Provided material>
---*---

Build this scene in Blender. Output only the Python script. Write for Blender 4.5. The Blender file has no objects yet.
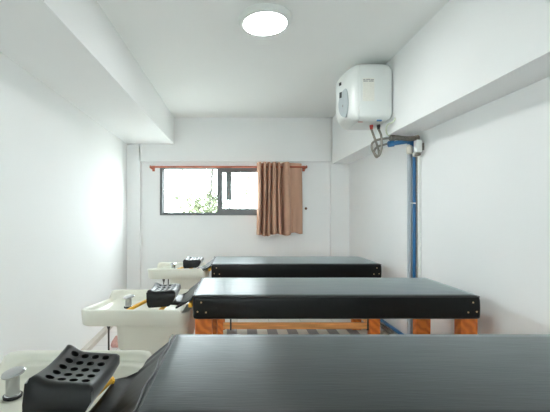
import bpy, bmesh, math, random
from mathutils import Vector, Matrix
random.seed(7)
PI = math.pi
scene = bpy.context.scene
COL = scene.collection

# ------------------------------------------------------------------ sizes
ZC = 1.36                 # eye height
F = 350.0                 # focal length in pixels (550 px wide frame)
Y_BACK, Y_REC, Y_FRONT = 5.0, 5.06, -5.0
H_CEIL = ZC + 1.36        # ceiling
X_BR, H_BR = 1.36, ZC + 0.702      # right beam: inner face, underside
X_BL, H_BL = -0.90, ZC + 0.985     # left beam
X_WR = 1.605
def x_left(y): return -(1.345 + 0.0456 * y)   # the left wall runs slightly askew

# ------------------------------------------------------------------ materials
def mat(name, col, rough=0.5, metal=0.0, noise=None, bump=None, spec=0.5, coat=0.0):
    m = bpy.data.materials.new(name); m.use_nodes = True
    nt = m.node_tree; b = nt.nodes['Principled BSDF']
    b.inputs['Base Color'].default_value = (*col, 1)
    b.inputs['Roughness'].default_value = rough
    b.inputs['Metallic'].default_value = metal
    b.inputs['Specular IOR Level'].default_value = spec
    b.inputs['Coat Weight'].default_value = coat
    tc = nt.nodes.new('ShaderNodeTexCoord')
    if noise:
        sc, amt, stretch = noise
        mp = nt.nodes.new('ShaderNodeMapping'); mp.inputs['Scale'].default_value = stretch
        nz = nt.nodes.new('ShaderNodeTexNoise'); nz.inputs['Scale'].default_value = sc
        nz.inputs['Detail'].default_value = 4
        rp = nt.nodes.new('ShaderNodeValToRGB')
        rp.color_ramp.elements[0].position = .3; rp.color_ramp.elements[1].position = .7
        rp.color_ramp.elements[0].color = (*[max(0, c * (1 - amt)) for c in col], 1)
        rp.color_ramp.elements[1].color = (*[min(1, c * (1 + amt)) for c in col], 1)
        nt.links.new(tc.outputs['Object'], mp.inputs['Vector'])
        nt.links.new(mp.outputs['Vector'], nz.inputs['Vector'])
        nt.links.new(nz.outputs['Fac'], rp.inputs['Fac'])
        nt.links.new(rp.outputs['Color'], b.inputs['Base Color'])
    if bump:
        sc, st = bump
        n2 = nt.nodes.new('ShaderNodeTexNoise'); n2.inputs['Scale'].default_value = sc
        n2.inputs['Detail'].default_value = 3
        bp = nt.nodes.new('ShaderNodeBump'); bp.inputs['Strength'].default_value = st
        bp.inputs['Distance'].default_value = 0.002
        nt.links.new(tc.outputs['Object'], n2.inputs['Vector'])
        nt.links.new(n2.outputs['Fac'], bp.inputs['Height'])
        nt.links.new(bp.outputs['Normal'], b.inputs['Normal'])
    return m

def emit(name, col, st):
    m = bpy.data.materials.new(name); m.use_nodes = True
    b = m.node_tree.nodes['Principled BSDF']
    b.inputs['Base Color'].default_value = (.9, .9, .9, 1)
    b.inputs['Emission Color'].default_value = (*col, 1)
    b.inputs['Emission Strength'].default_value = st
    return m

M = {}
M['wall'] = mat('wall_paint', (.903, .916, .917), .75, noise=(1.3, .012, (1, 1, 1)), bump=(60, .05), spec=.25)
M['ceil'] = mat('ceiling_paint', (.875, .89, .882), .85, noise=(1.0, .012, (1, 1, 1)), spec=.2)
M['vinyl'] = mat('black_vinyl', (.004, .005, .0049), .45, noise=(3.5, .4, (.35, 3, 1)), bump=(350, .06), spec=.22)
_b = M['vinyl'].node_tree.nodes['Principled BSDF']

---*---

Restate the data above word for word. Do not include the images.

Answer to the exercise>
Build this scene in Blender. Output only the Python script. Write for Blender 4.5. The Blender file has no objects yet.
import bpy, bmesh, math, random
from mathutils import Vector, Matrix
random.seed(7)
PI = math.pi
scene = bpy.context.scene
COL = scene.collection

# ------------------------------------------------------------------ sizes
ZC = 1.36                 # eye height
F = 350.0                 # focal length in pixels (550 px wide frame)
Y_BACK, Y_REC, Y_FRONT = 5.0, 5.06, -5.0
H_CEIL = ZC + 1.36        # ceiling
X_BR, H_BR = 1.36, ZC + 0.702      # right beam: inner face, underside
X_BL, H_BL = -0.90, ZC + 0.985     # left beam
X_WR = 1.605
def x_left(y): return -(1.345 + 0.0456 * y)   # the left wall runs slightly askew

# ------------------------------------------------------------------ materials
def mat(name, col, rough=0.5, metal=0.0, noise=None, bump=None, spec=0.5, coat=0.0):
    m = bpy.data.materials.new(name); m.use_nodes = True
    nt = m.node_tree; b = nt.nodes['Principled BSDF']
    b.inputs['Base Color'].default_value = (*col, 1)
    b.inputs['Roughness'].default_value = rough
    b.inputs['Metallic'].default_value = metal
    b.inputs['Specular IOR Level'].default_value = spec
    b.inputs['Coat Weight'].default_value = coat
    tc = nt.nodes.new('ShaderNodeTexCoord')
    if noise:
        sc, amt, stretch = noise
        mp = nt.nodes.new('ShaderNodeMapping'); mp.inputs['Scale'].default_value = stretch
        nz = nt.nodes.new('ShaderNodeTexNoise'); nz.inputs['Scale'].default_value = sc
        nz.inputs['Detail'].default_value = 4
        rp = nt.nodes.new('ShaderNodeValToRGB')
        rp.color_ramp.elements[0].position = .3; rp.color_ramp.elements[1].position = .7
        rp.color_ramp.elements[0].color = (*[max(0, c * (1 - amt)) for c in col], 1)
        rp.color_ramp.elements[1].color = (*[min(1, c * (1 + amt)) for c in col], 1)
        nt.links.new(tc.outputs['Object'], mp.inputs['Vector'])
        nt.links.new(mp.outputs['Vector'], nz.inputs['Vector'])
        nt.links.new(nz.outputs['Fac'], rp.inputs['Fac'])
        nt.links.new(rp.outputs['Color'], b.inputs['Base Color'])
    if bump:
        sc, st = bump
        n2 = nt.nodes.new('ShaderNodeTexNoise'); n2.inputs['Scale'].default_value = sc
        n2.inputs['Detail'].default_value = 3
        bp = nt.nodes.new('ShaderNodeBump'); bp.inputs['Strength'].default_value = st
        bp.inputs['Distance'].default_value = 0.002
        nt.links.new(tc.outputs['Object'], n2.inputs['Vector'])
        nt.links.new(n2.outputs['Fac'], bp.inputs['Height'])
        nt.links.new(bp.outputs['Normal'], b.inputs['Normal'])
    return m

def emit(name, col, st):
    m = bpy.data.materials.new(name); m.use_nodes = True
    b = m.node_tree.nodes['Principled BSDF']
    b.inputs['Base Color'].default_value = (.9, .9, .9, 1)
    b.inputs['Emission Color'].default_value = (*col, 1)
    b.inputs['Emission Strength'].default_value = st
    return m

M = {}
M['wall'] = mat('wall_paint', (.903, .916, .917), .75, noise=(1.3, .012, (1, 1, 1)), bump=(60, .05), spec=.25)
M['ceil'] = mat('ceiling_paint', (.875, .89, .882), .85, noise=(1.0, .012, (1, 1, 1)), spec=.2)
M['vinyl'] = mat('black_vinyl', (.004, .005, .0049), .45, noise=(3.5, .4, (.35, 3, 1)), bump=(350, .06), spec=.22)
_b = M['vinyl'].node_tree.nodes['Principled BSDF']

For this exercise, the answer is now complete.